# [PROBLEM DESCRIPTION]
Pick out each line containing the string "that".

# [DATASET EXCERPT]
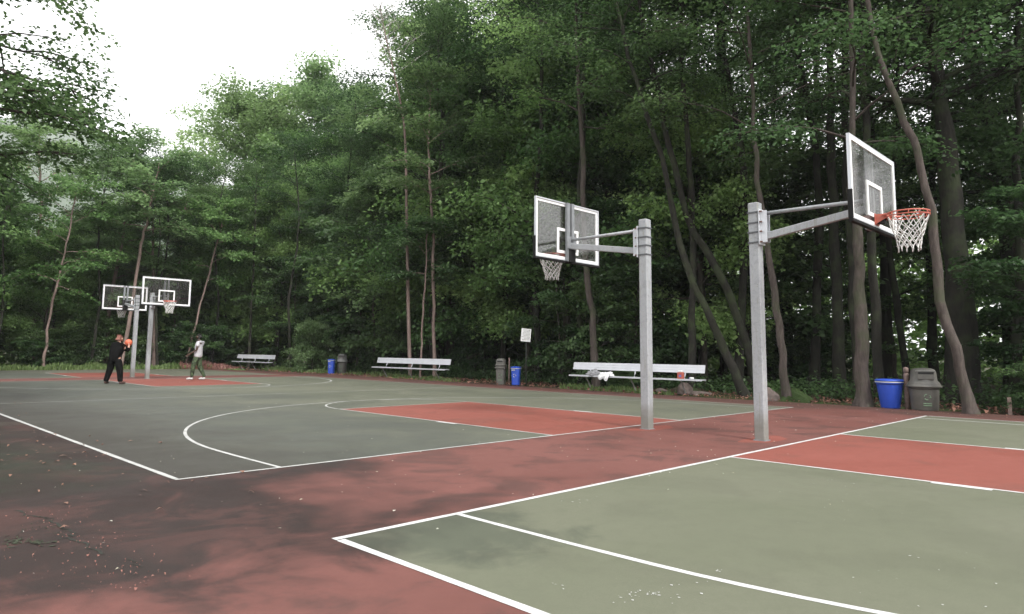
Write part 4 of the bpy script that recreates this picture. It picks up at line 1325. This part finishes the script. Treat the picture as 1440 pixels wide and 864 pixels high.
def stone(name, label, loc, sx, sy, sz, seed, mat='rock', group=None):
    bm = bmesh.new(); bmesh.ops.create_icosphere(bm, subdivisions=3, radius=1)
    rr = np.random.RandomState(seed); D_ = rr.randn(9, 3); D_ /= np.linalg.norm(D_, axis=1)[:, None]; lim = .62 + .3 * rr.rand(9)
    for v in bm.verts:
        c = np.array(v.co)
        for dd, l in zip(D_, lim):
            k = c @ dd
            if k > l: c = c - dd * (k - l)
        c += .03 * np.sin(c[[1, 2, 0]] * 9 + seed)
        v.co = (c[0] * sx, c[1] * sy, max(c[2], -.4) * sz)
    me = bpy.data.meshes.new(name); bm.to_mesh(me); bm.free(); me.materials.append(M[mat])
    o = link(bpy.data.objects.new(name, me)); o.location = loc
    return tag(o, label, 'rock', group)
stone('rock', 'biggest pinkish rock under the right end of the nearest bench', (16.75, 4.35, .10), .2, .26, .26, 3)
stone('rock', 'low flat rock just right of the biggest rock at the nearest bench', (16.95, 3.95, .0), .3, .4, .16, 5)
stone('rock', 'small rock in the ground cover left of the biggest rock at the nearest bench', (17.0, 5.3, .02), .16, .3, .12, 6)
stone('rock', 'pointed rock beside the brown trunk right of the nearest pole', (16.55, 1.6, .06), .2, .27, .30, 8)
def mound(name, c, rx, ry, h, seed):
    rs.seed(seed)
    n, k = 28, 7
    V = [(c[0], c[1], h)]; F = []
    for j in range(1, k + 1):
        q = j / k
        for i in range(n):
            a = 2 * math.pi * i / n
            e = 1 + .15 * math.sin(3 * a + seed) + .1 * rs.randn() * (j < k)
            V.append((c[0] + rx * q * e * math.cos(a), c[1] + ry * q * e * math.sin(a), h * (math.cos(q * math.pi) * .5 + .5) + .03 * rs.randn() * (j < k) - .06 * q))
    for i in range(n): F.append((0, 1 + i, 1 + (i + 1) % n))
    for j in range(k - 1):
        for i in range(n):
            a, b = 1 + j * n + i, 1 + j * n + (i + 1) % n
            F.append((a, a + n, b + n)); F.append((a, b + n, b))
    o = link(bpy.data.objects.new(name, mesh_np(name, V, F, M['floor'], True))); o['kind'] = 'structure'
mound('soil_mound', (16.85, 1.15), .55, 1.0, .32, 2)
mound('soil_mound', (17.1, 4.4), .6, 1.3, .2, 3)

# rules sign on a dark post
t = thing('park_sign', 'small white notice with dark lettering on a dark post beside the blue bin', 'sign', (15.95, 10.25, -.03), R(205))
MB().tube([(0, 0, 0), (.0, 0, 1.0), (.0, 0.0, 1.75)], .022, 8).build('sign_post', M['sign_post'], t, True)
A = Matrix.Translation((.045, 0, 1.88)) @ Matrix.Rotation(R(-5), 4, 'X')
pn = MB().box(-.006, .006, -.185, .185, -.235, .235, A).build('sign_panel', M['sign'], t, bevel=.004)
rr = random.Random(9)
for k in range(8):
    m = MB()
    z = .185 - k * .05
    y = .15 if k else .15
    if k == 0: m.box(.0062, .0075, .11, .15, z - .02, z + .02, A); y = .09
    end = -.15 + rr.uniform(0, .1)
    while y > end:
        wd = rr.uniform(.018, .05)
        m.box(.0062, .0075, y - wd, y, z - .011, z + .011, A)
        y -= wd + .013
    m.build('text_line', M['ink'], pn)

# ------------------------------------------------------------------ people
def skin(name, chains, mat, parent, levels=2):
    """chains: list of [(point, radius), ...]; points that coincide are joined, the first is the root"""
    pts, rad, ed, idx = [], [], [], {}
    for ch in chains:
        prev = None
        for p, r in ch:
            kk = tuple(round(c, 4) for c in p)
            if kk not in idx:
                idx[kk] = len(pts); pts.append(p); rad.append(r)
            i = idx[kk]
            if prev is not None and prev != i: ed.append((prev, i))
            prev = i
    me = bpy.data.meshes.new(name); me.from_pydata(pts, ed, []); me.update()
    o = link(bpy.data.objects.new(name, me))
    sm = o.modifiers.new('skin', 'SKIN'); sm.use_smooth_shade = True
    lay = me.skin_vertices[0].data if me.skin_vertices else None
    if lay is None:
        bm = bmesh.new(); bm.from_mesh(me); bm.verts.layers.skin.verify(); bm.to_mesh(me); bm.free(); lay = me.skin_vertices[0].data
    for i, r in enumerate(rad):
        lay[i].radius = (r, r) if not hasattr(r, '__len__') else r
        lay[i].use_root = (i == 0)
    ss = o.modifiers.new('sub', 'SUBSURF'); ss.levels = levels; ss.render_levels = levels
    dg = bpy.context.evaluated_depsgraph_get()
    me2 = bpy.data.meshes.new_from_object(o.evaluated_get(dg))
    o.modifiers.clear()
    o.data = me2
    me2.materials.clear(); me2.materials.append(mat)
    for p in me2.polygons: p.use_smooth = True
    o.parent = parent
    return o

def hand(w, d, up, side, curl=.3):
    """five finger chains from the wrist w along d; side = +1 or -1 puts the thumb"""
    w, d, up = Vector(w), Vector(d).normalized(), Vector(up).normalized()
    s = d.cross(up).normalized() * side
    palm = w + d * .05
    ch = [[(tuple(w), .026), (tuple(palm), .032)]]
    for k, (off, L) in enumerate(((-.03, .075), (-.01, .085), (.01, .08), (.03, .062))):
        b = palm + d * .035 + s * off
        m1 = b + d * L * .5 - up * curl * .02
        m2 = m1 + d * L * .5 - up * curl * .045
        ch.append([(tuple(palm), .032), (tuple(b), .011), (tuple(m1), .0095), (tuple(m2), .008)])
    b = w + d * .03 - s * .03
    ch.append([(tuple(w), .026), (tuple(b), .013), (tuple(b - s * .03 + d * .035), .010), (tuple(b - s * .035 + d * .06), .009)])
    return ch

skin_a = simple('pale_skin', (.48, .27, .2, 1), .5, 0, .06, 10)
skin_b = simple('dark_skin', (.055, .032, .022, 1), .45, 0, .1, 10)
cl_black = simple('black_clothing', (.006, .006, .006, 1), .95, 0, .3, 8, .05)
cl_white = simple('white_shirt', (.40, .40, .42, 1), .9, 0, .05, 8)
hair_r = simple('reddish_hair', (.16, .06, .042, 1), .7, 0, .3, 30)
hair_b = simple('black_hair', (.008, .007, .006, 1), .8, 0, .3, 30)
shoe_w = simple('white_shoes', (.42, .42, .41, 1), .6, 0, .06, 10)
shoe_d = simple('dark_red_shoes', (.07, .035, .03, 1), .6, 0, .2, 10)
def camo():
    m = NT('green_camouflage')
    f = m.noise(9, 2, .5, 1.0)
    m.base(m.ramp(f, [(.0, (.010, .014, .008, 1)), (.43, (.022, .036, .016, 1)), (.5, (.07, .105, .048, 1)), (.57, (.03, .05, .022, 1)), (.64, (.012, .016, .01, 1))], 'CONSTANT')).rough(.9)
    return m.m
cl_camo = camo()

def head(c, face, rad=.095):
    """chains for a head centred at c looking along face: skull, jaw, nose, ears"""
    c, fdir = Vector(c), Vector(face).normalized()
    s = Vector((0, 0, 1)).cross(fdir).normalized()
    top = c + Vector((0, 0, .055)) - fdir * .012
    jaw = c - Vector((0, 0, .075)) + fdir * .03
    ch = [[(tuple(c), rad), (tuple(top), rad * .82)], [(tuple(c), rad), (tuple(jaw), rad * .62)]]
    n0 = c + fdir * .088 - Vector((0, 0, .005)); n1 = n0 + fdir * .022 - Vector((0, 0, .03))
    ch.append([(tuple(c), rad), (tuple(n0), .016), (tuple(n1), .017)])
    for k in (1, -1):
        e = c + s * (k * .088) - Vector((0, 0, .01))
        ch.append([(tuple(c), rad), (tuple(e), .02), (tuple(e + s * k * .012 - fdir * .012), .016)])
    return ch
def face_bits(c, face, parent, eye_m, lip_m):
    c, fdir = Vector(c), Vector(face).normalized()
    s = Vector((0, 0, 1)).cross(fdir).normalized()
    for k in (1, -1):
        p = c + fdir * .083 + s * (k * .034) + Vector((0, 0, .015))
        MB().lathe([(.002, -.008), (.010, -.004), (.010, .004), (.002, .008)], 8, tuple(p)).build('eye', eye_m, parent, True)
    p = c + fdir * .078 - Vector((0, 0, .065))
    MB().tube([tuple(p - s * .024), tuple(p + fdir * .008), tuple(p + s * .024)], [.004, .008, .004], 6).build('mouth', lip_m, parent, True)

# player one: dark clothes, heavy build, ball held up in front with both hands, legs apart, seen from behind
t = thing('person', 'heavily built player in black clothes with reddish hair, holding a ball up with both hands', 'person', (4.85, 19.02, 0.004), math.atan2(.54, .84))
pel, sp1, chs, nk = (0, 0, .88), (.02, 0, 1.08), (.06, 0, 1.27), (.12, 0, 1.40)
hd = (.17, .0, 1.53)
fc = (.95, -.1, .05)
arms = {}
for s in (1, -1):
    arms[s] = [(.06, s * .2, 1.29), (.22, s * .30, 1.13), (.40, s * .17, 1.26)]
legs = {s: [(0, s * .1, .84), (.02, s * .20, .46), (-.03, s * .29, .09)] for s in (1, -1)}
ch = [[(pel, .15), (sp1, .16), (chs, .15), (nk, .06), ((.15, 0, 1.46), .055), (hd, .09)]] + head(hd, fc, .09)
for s in (1, -1):
    a = arms[s]
    ch.append([(chs, .15), (a[0], .065), (a[1], .048), (a[2], .03)])
    ch += hand(a[2], Vector((.52, s * .07, 1.38)) - Vector(a[2]), (-.3, -s * .9, .3), s, -.4)
    l = legs[s]
    ch.append([(pel, .15), (l[0], .10), (l[1], .065), (l[2], .045), ((l[2][0] + .1, l[2][1] + s * .03, .045), .04), ((l[2][0] + .17, l[2][1] + s * .04, .035), .03)])
body = skin('body', ch, skin_a, t)
face_bits(hd, fc, t, hair_b, shoe_d)
skin('sweatshirt', [[((-.01, 0, .70), (.16, .19)), ((-.005, 0, .8), (.19, .22)), (pel, (.19, .222)), (sp1, (.20, .225)), (chs, (.18, .21)), ((.1, 0, 1.37), .10), ((.125, 0, 1.41), .075)]] +
     [[(chs, (.18, .21)), (arms[s][0], .095), (arms[s][1], .075), ((.33, s * .225, 1.205), .055)] for s in (1, -1)], cl_black, t)
skin('trousers', [[((0, 0, .92), (.185, .21)), (pel, (.185, .215))]] +
     [[(pel, (.185, .215)), (legs[s][0], .145), (legs[s][1], .11), ((-.025, s * .28, .12), .085), ((-.025, s * .285, .07), .08)] for s in (1, -1)], cl_black, t)
for s in (1, -1):
    skin('shoe', [[((-.09, s * .285, .05), .045), ((.0, s * .30, .055), .055), ((.10, s * .32, .045), .045), ((.17, s * .335, .035), .03)]], shoe_d, t)
skin('hair', [[((.12, .0, 1.55), .085), ((.15, 0, 1.60), .085), ((.2, 0, 1.605), .06)], [((.12, .0, 1.55), .085), ((.10, 0, 1.49), .06)]], hair_r, t)
bx = Vector((4.85, 19.02, 0)) + Vector((.84 * .575, .54 * .575, 1.40))
bm = bmesh.new(); bmesh.ops.create_uvsphere(bm, u_segments=24, v_segments=16, radius=.121)
me = bpy.data.meshes.new('basketball'); bm.to_mesh(me); bm.free()
for p in me.polygons: p.use_smooth = True
me.materials.append(M['ball'])
bo = link(bpy.data.objects.new('basketball', me)); bo.location = bx
tag(bo, 'orange basketball held up by the player in black', 'basketball')
m = MB()
for ax in range(3):
    pts = []
    for k in range(25):
        a = 2 * math.pi * k / 24
        q = [0, 0, 0]; q[ax] = .1205 * math.cos(a); q[(ax + 1) % 3] = .1205 * math.sin(a)
        pts.append(tuple(q))
    m.tube(pts, .0022, 4, False)
m.build('seam', M['bin_dark'], bo)

# player two: white shirt, camouflage trousers, walking left with one arm swung forward
t = thing('person', 'slim player in a white shirt, green camouflage trousers and white shoes, walking', 'person', (8.32, 20.75, 0.009), math.atan2(.66, -.75))
pel, sp1, chs, nk = (0, 0, .98), (-.03, 0, 1.18), (-.05, 0, 1.40), (-.01, 0, 1.54)
hd = (.03, 0, 1.68); fc = (.9, -.1, .25)
ar = {1: [(-.05, .18, 1.44), (-.02, .24, 1.17), (.24, .22, 1.0)], -1: [(-.05, -.19, 1.45), (-.03, -.24, 1.16), (.14, -.22, .97)]}
lg = {1: [(.0, .09, .92), (.13, .10, .52), (.16, .1, .10)], -1: [(0, -.09, .92), (-.05, -.1, .50), (-.24, -.1, .12)]}
ch = [[(pel, .115), (sp1, .11), (chs, .125), (nk, .055), ((.01, 0, 1.6), .05), (hd, .088)]] + head(hd, fc, .088)
for s in (1, -1):
    a = ar[s]
    ch.append([(chs, .125), (a[0], .058), (a[1], .04), (a[2], .027)])
    ch += hand(a[2], (.7, 0, -.5), (0, -s, .1), s, .4)
    l = lg[s]
    ch.append([(pel, .115), (l[0], .085), (l[1], .058), (l[2], .04), ((l[2][0] + .1, l[2][1], .05), .035), ((l[2][0] + .17, l[2][1], .035), .028)])
skin('body', ch, skin_b, t)
face_bits(hd, fc, t, hair_b, shoe_d)
skin('shirt', [[((0, 0, .84), (.16, .175)), ((0, 0, .96), (.17, .185)), ((-.02, 0, 1.1), (.155, .18)), (chs, (.135, .17)), ((-.03, 0, 1.50), .09), ((-.015, 0, 1.535), .07)]] +
     [[(chs, (.135, .17)), (ar[s][0], .085), ((-.03, s * .225, 1.28), .075)] for s in (1, -1)], cl_white, t)
skin('trousers', [[((0, 0, 1.0), (.13, .15)), ((0, 0, .93), (.135, .155))]] +
     [[((0, 0, .93), (.135, .155)), (lg[s][0], .125), (lg[s][1], .10), ((lg[s][2][0] - .005, lg[s][2][1], .16), .065), ((lg[s][2][0], lg[s][2][1], .10), .06)] for s in (1, -1)], cl_camo, t)
for s in (1, -1):
    x0, y0 = lg[s][2][0], lg[s][2][1]
    skin('shoe', [[((x0 - .06, y0, .05), .05), ((x0 + .04, y0, .055), .055), ((x0 + .13, y0, .045), .047), ((x0 + .21, y0, .035), .035)]], shoe_w, t)
skin('hair', [[((.0, .0, 1.70), .085), ((.01, 0, 1.755), .082), ((.05, 0, 1.765), .06)], [((.0, .0, 1.70), .085), ((-.035, 0, 1.65), .06)]], hair_b, t)

# ------------------------------------------------------------------ thin air haze, a closed box round everything
hz = MB().box(-2700, 3100, -2700, 3000, -1.5, 620).build('haze', None)
tag(hz, kind='stuff')
hm = bpy.data.materials.new('haze'); hm.use_nodes = True
ht = hm.node_tree; ht.nodes.clear()
pv = ht.nodes.new('ShaderNodeVolumePrincipled')
pv.inputs['Color'].default_value = (.93, .95, .97, 1)
pv.inputs['Density'].default_value = .0003
oo = ht.nodes.new('ShaderNodeOutputMaterial')
ht.links.new(pv.outputs[0], oo.inputs['Volume'])
hz.data.materials.append(hm)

# [FINAL RESULT]
Write part 4 of the bpy script that recreates this picture. It picks up at line 1325. This part finishes the script. Treat the picture as 1440 pixels wide and 864 pixels high.
    """chains: list of [(point, radius), ...]; points that coincide are joined, the first is the root"""